### Instructions for the task:
Below are records to be output exactly, every one of them.

### Dataset records:
<<<<

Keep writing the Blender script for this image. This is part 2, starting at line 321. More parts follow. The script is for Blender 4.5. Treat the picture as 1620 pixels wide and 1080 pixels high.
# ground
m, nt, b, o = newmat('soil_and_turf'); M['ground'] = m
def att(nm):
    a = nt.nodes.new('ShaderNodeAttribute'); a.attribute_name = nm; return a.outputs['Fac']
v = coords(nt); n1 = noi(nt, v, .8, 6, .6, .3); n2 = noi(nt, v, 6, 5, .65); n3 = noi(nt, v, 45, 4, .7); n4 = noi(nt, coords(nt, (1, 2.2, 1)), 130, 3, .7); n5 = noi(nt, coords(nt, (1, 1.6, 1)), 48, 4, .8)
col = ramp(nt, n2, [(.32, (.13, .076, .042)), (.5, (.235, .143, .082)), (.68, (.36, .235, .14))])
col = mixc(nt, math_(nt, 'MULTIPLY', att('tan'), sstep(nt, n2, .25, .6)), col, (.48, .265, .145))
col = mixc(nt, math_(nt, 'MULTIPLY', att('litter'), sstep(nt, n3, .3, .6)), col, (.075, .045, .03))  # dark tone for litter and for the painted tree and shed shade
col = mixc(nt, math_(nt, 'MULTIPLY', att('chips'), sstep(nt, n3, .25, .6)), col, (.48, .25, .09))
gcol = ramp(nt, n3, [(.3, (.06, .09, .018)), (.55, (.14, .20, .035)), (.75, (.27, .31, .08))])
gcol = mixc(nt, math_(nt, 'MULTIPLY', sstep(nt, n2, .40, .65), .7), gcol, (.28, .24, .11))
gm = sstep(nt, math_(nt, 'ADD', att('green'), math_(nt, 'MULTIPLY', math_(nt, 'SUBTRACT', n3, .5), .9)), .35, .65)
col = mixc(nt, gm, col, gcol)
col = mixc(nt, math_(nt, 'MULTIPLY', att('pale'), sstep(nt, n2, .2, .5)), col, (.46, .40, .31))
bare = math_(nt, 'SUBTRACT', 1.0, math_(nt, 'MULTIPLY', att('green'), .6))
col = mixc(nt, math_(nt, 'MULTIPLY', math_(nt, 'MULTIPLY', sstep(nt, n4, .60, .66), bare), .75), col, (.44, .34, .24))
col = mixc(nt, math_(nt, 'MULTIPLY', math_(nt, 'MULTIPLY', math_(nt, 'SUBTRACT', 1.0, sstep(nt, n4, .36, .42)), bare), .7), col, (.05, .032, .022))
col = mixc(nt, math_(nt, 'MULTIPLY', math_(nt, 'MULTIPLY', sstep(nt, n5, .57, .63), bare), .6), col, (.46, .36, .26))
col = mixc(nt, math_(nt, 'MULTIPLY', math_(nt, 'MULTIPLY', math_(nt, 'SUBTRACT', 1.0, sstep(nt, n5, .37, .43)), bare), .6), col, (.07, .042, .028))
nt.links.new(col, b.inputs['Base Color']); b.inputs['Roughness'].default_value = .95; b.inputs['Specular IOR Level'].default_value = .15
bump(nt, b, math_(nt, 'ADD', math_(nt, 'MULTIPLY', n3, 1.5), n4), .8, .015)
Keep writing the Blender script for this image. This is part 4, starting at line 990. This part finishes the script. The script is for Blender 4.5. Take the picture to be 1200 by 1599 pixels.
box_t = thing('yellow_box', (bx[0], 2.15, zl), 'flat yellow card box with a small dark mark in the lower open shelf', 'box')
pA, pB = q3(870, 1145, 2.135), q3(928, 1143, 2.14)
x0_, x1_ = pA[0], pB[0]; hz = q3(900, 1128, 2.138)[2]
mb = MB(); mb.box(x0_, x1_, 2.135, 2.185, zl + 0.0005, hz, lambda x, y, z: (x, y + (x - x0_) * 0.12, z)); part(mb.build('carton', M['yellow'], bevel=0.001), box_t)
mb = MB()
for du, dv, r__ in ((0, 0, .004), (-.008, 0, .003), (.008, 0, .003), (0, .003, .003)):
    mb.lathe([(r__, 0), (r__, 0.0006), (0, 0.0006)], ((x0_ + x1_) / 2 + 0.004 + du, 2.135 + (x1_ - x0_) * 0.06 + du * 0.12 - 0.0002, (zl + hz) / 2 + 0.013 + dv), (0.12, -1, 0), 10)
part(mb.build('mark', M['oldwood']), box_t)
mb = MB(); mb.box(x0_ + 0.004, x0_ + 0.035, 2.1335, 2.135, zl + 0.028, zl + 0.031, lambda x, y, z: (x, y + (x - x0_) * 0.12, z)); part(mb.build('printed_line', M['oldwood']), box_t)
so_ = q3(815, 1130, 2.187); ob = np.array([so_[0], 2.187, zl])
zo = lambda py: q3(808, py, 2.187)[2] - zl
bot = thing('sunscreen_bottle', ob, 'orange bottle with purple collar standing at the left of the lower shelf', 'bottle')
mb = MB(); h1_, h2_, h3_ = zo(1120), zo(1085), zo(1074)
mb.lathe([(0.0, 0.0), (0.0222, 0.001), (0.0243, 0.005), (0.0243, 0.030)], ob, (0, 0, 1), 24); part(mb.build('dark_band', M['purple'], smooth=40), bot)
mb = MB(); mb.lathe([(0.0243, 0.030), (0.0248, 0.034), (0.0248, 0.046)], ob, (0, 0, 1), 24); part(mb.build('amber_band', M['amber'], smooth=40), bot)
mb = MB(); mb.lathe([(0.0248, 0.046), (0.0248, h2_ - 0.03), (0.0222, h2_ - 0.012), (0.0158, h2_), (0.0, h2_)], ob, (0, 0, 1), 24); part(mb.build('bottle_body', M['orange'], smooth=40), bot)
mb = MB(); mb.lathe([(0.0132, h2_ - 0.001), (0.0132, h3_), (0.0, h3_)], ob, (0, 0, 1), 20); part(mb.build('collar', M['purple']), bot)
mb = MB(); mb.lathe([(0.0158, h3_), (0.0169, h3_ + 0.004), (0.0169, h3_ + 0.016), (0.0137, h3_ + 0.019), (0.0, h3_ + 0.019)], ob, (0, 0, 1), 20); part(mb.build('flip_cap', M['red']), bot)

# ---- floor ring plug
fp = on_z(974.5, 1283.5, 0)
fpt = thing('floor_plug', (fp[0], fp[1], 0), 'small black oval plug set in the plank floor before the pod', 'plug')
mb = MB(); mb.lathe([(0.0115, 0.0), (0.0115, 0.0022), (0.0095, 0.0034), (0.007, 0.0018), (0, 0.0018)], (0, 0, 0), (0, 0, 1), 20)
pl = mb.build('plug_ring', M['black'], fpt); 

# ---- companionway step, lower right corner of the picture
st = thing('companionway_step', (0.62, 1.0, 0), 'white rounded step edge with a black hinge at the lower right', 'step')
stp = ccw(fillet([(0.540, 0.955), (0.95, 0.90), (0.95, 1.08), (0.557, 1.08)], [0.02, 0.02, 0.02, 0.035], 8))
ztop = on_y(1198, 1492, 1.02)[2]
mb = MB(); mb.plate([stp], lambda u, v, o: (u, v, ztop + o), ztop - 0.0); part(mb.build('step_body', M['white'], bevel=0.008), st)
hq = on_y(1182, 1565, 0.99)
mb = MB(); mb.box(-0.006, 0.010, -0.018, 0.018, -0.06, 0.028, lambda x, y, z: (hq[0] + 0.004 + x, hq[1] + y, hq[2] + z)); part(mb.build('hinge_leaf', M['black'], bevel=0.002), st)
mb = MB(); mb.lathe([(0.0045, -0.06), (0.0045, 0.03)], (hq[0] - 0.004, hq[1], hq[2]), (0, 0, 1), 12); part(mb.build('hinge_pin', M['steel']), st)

>>>>

### Solution to this exercise:
Keep writing the Blender script for this image. This is part 2, starting at line 321. More parts follow. The script is for Blender 4.5. Treat the picture as 1620 pixels wide and 1080 pixels high.
# ground
m, nt, b, o = newmat('soil_and_turf'); M['ground'] = m
def att(nm):
    a = nt.nodes.new('ShaderNodeAttribute'); a.attribute_name = nm; return a.outputs['Fac']
v = coords(nt); n1 = noi(nt, v, .8, 6, .6, .3); n2 = noi(nt, v, 6, 5, .65); n3 = noi(nt, v, 45, 4, .7); n4 = noi(nt, coords(nt, (1, 2.2, 1)), 130, 3, .7); n5 = noi(nt, coords(nt, (1, 1.6, 1)), 48, 4, .8)
col = ramp(nt, n2, [(.32, (.13, .076, .042)), (.5, (.235, .143, .082)), (.68, (.36, .235, .14))])
col = mixc(nt, math_(nt, 'MULTIPLY', att('tan'), sstep(nt, n2, .25, .6)), col, (.48, .265, .145))
col = mixc(nt, math_(nt, 'MULTIPLY', att('litter'), sstep(nt, n3, .3, .6)), col, (.075, .045, .03))  # dark tone for litter and for the painted tree and shed shade
col = mixc(nt, math_(nt, 'MULTIPLY', att('chips'), sstep(nt, n3, .25, .6)), col, (.48, .25, .09))
gcol = ramp(nt, n3, [(.3, (.06, .09, .018)), (.55, (.14, .20, .035)), (.75, (.27, .31, .08))])
gcol = mixc(nt, math_(nt, 'MULTIPLY', sstep(nt, n2, .40, .65), .7), gcol, (.28, .24, .11))
gm = sstep(nt, math_(nt, 'ADD', att('green'), math_(nt, 'MULTIPLY', math_(nt, 'SUBTRACT', n3, .5), .9)), .35, .65)
col = mixc(nt, gm, col, gcol)
col = mixc(nt, math_(nt, 'MULTIPLY', att('pale'), sstep(nt, n2, .2, .5)), col, (.46, .40, .31))
bare = math_(nt, 'SUBTRACT', 1.0, math_(nt, 'MULTIPLY', att('green'), .6))
col = mixc(nt, math_(nt, 'MULTIPLY', math_(nt, 'MULTIPLY', sstep(nt, n4, .60, .66), bare), .75), col, (.44, .34, .24))
col = mixc(nt, math_(nt, 'MULTIPLY', math_(nt, 'MULTIPLY', math_(nt, 'SUBTRACT', 1.0, sstep(nt, n4, .36, .42)), bare), .7), col, (.05, .032, .022))
col = mixc(nt, math_(nt, 'MULTIPLY', math_(nt, 'MULTIPLY', sstep(nt, n5, .57, .63), bare), .6), col, (.46, .36, .26))
col = mixc(nt, math_(nt, 'MULTIPLY', math_(nt, 'MULTIPLY', math_(nt, 'SUBTRACT', 1.0, sstep(nt, n5, .37, .43)), bare), .6), col, (.07, .042, .028))
nt.links.new(col, b.inputs['Base Color']); b.inputs['Roughness'].default_value = .95; b.inputs['Specular IOR Level'].default_value = .15
bump(nt, b, math_(nt, 'ADD', math_(nt, 'MULTIPLY', n3, 1.5), n4), .8, .015)
Keep writing the Blender script for this image. This is part 4, starting at line 990. This part finishes the script. The script is for Blender 4.5. Take the picture to be 1200 by 1599 pixels.
box_t = thing('yellow_box', (bx[0], 2.15, zl), 'flat yellow card box with a small dark mark in the lower open shelf', 'box')
pA, pB = q3(870, 1145, 2.135), q3(928, 1143, 2.14)
x0_, x1_ = pA[0], pB[0]; hz = q3(900, 1128, 2.138)[2]
mb = MB(); mb.box(x0_, x1_, 2.135, 2.185, zl + 0.0005, hz, lambda x, y, z: (x, y + (x - x0_) * 0.12, z)); part(mb.build('carton', M['yellow'], bevel=0.001), box_t)
mb = MB()
for du, dv, r__ in ((0, 0, .004), (-.008, 0, .003), (.008, 0, .003), (0, .003, .003)):
    mb.lathe([(r__, 0), (r__, 0.0006), (0, 0.0006)], ((x0_ + x1_) / 2 + 0.004 + du, 2.135 + (x1_ - x0_) * 0.06 + du * 0.12 - 0.0002, (zl + hz) / 2 + 0.013 + dv), (0.12, -1, 0), 10)
part(mb.build('mark', M['oldwood']), box_t)
mb = MB(); mb.box(x0_ + 0.004, x0_ + 0.035, 2.1335, 2.135, zl + 0.028, zl + 0.031, lambda x, y, z: (x, y + (x - x0_) * 0.12, z)); part(mb.build('printed_line', M['oldwood']), box_t)
so_ = q3(815, 1130, 2.187); ob = np.array([so_[0], 2.187, zl])
zo = lambda py: q3(808, py, 2.187)[2] - zl
bot = thing('sunscreen_bottle', ob, 'orange bottle with purple collar standing at the left of the lower shelf', 'bottle')
mb = MB(); h1_, h2_, h3_ = zo(1120), zo(1085), zo(1074)
mb.lathe([(0.0, 0.0), (0.0222, 0.001), (0.0243, 0.005), (0.0243, 0.030)], ob, (0, 0, 1), 24); part(mb.build('dark_band', M['purple'], smooth=40), bot)
mb = MB(); mb.lathe([(0.0243, 0.030), (0.0248, 0.034), (0.0248, 0.046)], ob, (0, 0, 1), 24); part(mb.build('amber_band', M['amber'], smooth=40), bot)
mb = MB(); mb.lathe([(0.0248, 0.046), (0.0248, h2_ - 0.03), (0.0222, h2_ - 0.012), (0.0158, h2_), (0.0, h2_)], ob, (0, 0, 1), 24); part(mb.build('bottle_body', M['orange'], smooth=40), bot)
mb = MB(); mb.lathe([(0.0132, h2_ - 0.001), (0.0132, h3_), (0.0, h3_)], ob, (0, 0, 1), 20); part(mb.build('collar', M['purple']), bot)
mb = MB(); mb.lathe([(0.0158, h3_), (0.0169, h3_ + 0.004), (0.0169, h3_ + 0.016), (0.0137, h3_ + 0.019), (0.0, h3_ + 0.019)], ob, (0, 0, 1), 20); part(mb.build('flip_cap', M['red']), bot)

# ---- floor ring plug
fp = on_z(974.5, 1283.5, 0)
fpt = thing('floor_plug', (fp[0], fp[1], 0), 'small black oval plug set in the plank floor before the pod', 'plug')
mb = MB(); mb.lathe([(0.0115, 0.0), (0.0115, 0.0022), (0.0095, 0.0034), (0.007, 0.0018), (0, 0.0018)], (0, 0, 0), (0, 0, 1), 20)
pl = mb.build('plug_ring', M['black'], fpt); 

# ---- companionway step, lower right corner of the picture
st = thing('companionway_step', (0.62, 1.0, 0), 'white rounded step edge with a black hinge at the lower right', 'step')
stp = ccw(fillet([(0.540, 0.955), (0.95, 0.90), (0.95, 1.08), (0.557, 1.08)], [0.02, 0.02, 0.02, 0.035], 8))
ztop = on_y(1198, 1492, 1.02)[2]
mb = MB(); mb.plate([stp], lambda u, v, o: (u, v, ztop + o), ztop - 0.0); part(mb.build('step_body', M['white'], bevel=0.008), st)
hq = on_y(1182, 1565, 0.99)
mb = MB(); mb.box(-0.006, 0.010, -0.018, 0.018, -0.06, 0.028, lambda x, y, z: (hq[0] + 0.004 + x, hq[1] + y, hq[2] + z)); part(mb.build('hinge_leaf', M['black'], bevel=0.002), st)
mb = MB(); mb.lathe([(0.0045, -0.06), (0.0045, 0.03)], (hq[0] - 0.004, hq[1], hq[2]), (0, 0, 1), 12); part(mb.build('hinge_pin', M['steel']), st)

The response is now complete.